If you are hiring a plumber they are removing that section, adding a connector on each end new copper in the middle. I do not let plumbers sodder pinhole or bad connections on my lines.

  • 6
    solderer is a word, you just have to spell it with an L. A sodderer would be someone who installs grass ;)
    – Mazura
    Commented Mar 19, 2021 at 0:40
  • 3
    @Mazura - if only I could spell as good as I look :).
    – DMoore
    Commented Mar 19, 2021 at 0:42
  • I like the idea of those push fit joints, but I'm worried that if they don't work for any reason, I couldn't get them off.
    – reggie
    Commented Mar 19, 2021 at 6:24
  • @reggie they make a special, plastic, 2-ish dollar tool for removal, works very well.

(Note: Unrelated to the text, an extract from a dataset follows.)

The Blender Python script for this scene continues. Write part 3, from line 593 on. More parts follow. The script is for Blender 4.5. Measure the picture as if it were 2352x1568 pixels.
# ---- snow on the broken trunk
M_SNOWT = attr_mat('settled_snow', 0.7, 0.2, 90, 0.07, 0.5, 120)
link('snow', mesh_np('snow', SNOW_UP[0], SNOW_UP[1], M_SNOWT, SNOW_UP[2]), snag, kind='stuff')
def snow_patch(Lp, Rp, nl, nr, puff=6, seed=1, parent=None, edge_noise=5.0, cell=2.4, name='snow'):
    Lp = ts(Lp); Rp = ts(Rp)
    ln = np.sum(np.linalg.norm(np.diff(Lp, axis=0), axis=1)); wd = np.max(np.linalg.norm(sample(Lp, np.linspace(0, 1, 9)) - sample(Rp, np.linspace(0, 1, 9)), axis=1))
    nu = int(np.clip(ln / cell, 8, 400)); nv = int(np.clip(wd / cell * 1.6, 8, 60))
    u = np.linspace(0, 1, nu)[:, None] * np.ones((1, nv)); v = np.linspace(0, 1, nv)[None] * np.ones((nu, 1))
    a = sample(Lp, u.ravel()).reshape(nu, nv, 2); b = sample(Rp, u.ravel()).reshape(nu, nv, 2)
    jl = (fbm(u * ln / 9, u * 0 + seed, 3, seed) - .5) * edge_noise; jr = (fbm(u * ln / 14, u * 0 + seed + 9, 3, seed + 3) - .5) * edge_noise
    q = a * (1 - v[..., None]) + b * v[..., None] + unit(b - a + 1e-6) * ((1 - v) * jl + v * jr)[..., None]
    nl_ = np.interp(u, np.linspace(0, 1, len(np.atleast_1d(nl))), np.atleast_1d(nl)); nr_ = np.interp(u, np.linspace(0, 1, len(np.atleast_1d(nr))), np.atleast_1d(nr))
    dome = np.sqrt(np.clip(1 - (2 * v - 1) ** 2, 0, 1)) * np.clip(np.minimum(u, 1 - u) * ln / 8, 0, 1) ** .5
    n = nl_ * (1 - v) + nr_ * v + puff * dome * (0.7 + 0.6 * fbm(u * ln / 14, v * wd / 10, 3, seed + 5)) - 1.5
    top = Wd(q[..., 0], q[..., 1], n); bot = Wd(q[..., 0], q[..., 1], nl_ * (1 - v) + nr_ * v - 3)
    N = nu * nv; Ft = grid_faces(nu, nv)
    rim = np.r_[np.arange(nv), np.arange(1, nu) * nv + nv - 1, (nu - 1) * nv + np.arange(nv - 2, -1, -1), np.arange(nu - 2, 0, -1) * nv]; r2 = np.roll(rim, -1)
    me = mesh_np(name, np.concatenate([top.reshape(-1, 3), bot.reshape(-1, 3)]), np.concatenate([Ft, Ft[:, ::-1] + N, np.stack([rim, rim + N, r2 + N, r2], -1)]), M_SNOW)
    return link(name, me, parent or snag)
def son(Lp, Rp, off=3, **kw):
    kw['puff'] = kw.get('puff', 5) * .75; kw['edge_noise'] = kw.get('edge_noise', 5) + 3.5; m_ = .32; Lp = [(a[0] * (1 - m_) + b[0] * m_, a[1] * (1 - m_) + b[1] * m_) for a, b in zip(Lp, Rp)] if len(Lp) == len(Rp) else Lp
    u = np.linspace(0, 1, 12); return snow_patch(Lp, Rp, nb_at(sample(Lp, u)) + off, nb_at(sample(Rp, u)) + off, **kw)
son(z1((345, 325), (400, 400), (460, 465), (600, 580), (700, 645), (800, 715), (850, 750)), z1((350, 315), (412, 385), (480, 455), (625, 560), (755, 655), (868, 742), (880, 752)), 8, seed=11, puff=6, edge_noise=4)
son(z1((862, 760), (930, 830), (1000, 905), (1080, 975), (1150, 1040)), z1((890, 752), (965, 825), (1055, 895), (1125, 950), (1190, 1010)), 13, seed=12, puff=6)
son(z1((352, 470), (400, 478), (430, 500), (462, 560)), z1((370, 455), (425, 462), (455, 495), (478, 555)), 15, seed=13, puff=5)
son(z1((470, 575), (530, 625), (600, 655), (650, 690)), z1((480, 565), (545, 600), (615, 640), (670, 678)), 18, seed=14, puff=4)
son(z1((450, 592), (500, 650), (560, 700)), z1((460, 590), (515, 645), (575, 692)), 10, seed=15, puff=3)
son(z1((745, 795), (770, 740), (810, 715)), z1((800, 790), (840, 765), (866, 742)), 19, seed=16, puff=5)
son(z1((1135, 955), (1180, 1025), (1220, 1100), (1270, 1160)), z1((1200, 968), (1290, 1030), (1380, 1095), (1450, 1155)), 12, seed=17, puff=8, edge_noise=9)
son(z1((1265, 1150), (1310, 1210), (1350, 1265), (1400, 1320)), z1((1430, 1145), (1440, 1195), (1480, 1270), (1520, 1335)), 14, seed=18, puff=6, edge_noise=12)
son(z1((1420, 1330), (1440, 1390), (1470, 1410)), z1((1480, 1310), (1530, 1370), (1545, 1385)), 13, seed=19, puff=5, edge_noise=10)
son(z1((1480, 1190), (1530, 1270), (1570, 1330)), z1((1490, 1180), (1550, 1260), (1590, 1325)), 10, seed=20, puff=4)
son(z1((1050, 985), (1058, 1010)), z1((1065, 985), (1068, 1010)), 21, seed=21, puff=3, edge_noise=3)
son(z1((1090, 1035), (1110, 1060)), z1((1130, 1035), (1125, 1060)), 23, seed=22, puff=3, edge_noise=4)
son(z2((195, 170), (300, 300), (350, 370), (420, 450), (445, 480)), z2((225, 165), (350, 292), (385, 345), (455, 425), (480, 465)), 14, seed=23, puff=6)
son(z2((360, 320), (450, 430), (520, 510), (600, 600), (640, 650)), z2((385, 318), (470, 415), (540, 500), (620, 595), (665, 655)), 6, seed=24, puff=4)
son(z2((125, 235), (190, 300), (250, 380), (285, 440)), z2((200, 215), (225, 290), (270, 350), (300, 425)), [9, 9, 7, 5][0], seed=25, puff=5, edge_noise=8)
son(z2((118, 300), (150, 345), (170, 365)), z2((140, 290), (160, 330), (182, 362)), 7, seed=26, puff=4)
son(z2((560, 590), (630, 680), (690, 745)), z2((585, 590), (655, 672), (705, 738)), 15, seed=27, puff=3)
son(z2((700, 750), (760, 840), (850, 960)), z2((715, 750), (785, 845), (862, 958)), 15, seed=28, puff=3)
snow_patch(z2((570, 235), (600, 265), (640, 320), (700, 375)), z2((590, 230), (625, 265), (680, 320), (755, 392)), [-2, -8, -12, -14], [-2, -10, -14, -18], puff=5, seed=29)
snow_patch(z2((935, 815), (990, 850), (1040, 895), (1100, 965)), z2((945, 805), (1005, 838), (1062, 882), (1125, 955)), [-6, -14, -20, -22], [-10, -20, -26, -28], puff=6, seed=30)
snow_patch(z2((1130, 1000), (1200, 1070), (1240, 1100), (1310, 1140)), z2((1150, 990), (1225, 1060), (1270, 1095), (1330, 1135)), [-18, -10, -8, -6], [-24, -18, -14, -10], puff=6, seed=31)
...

I've also seen video that show how to remove them without spending the extra two bucks.
    – user34354
    Commented Mar 19, 2021 at 13:31
  • @Mazura if you're British, a "sodderer" might be one who vacates rapidly. ;)
    – FreeMan
    Commented Mar 19, 2021 at 18:20

If you can't get the bread trick to work you could freeze the piping with dry ice. I have used dry ice many times but you have to be careful with the handling of it. If you have never used dry ice, see if anyone in your area has used it and will give you assistance. If all else fails you could contact a plumber that has a "pro press" machine to repair the drip for you.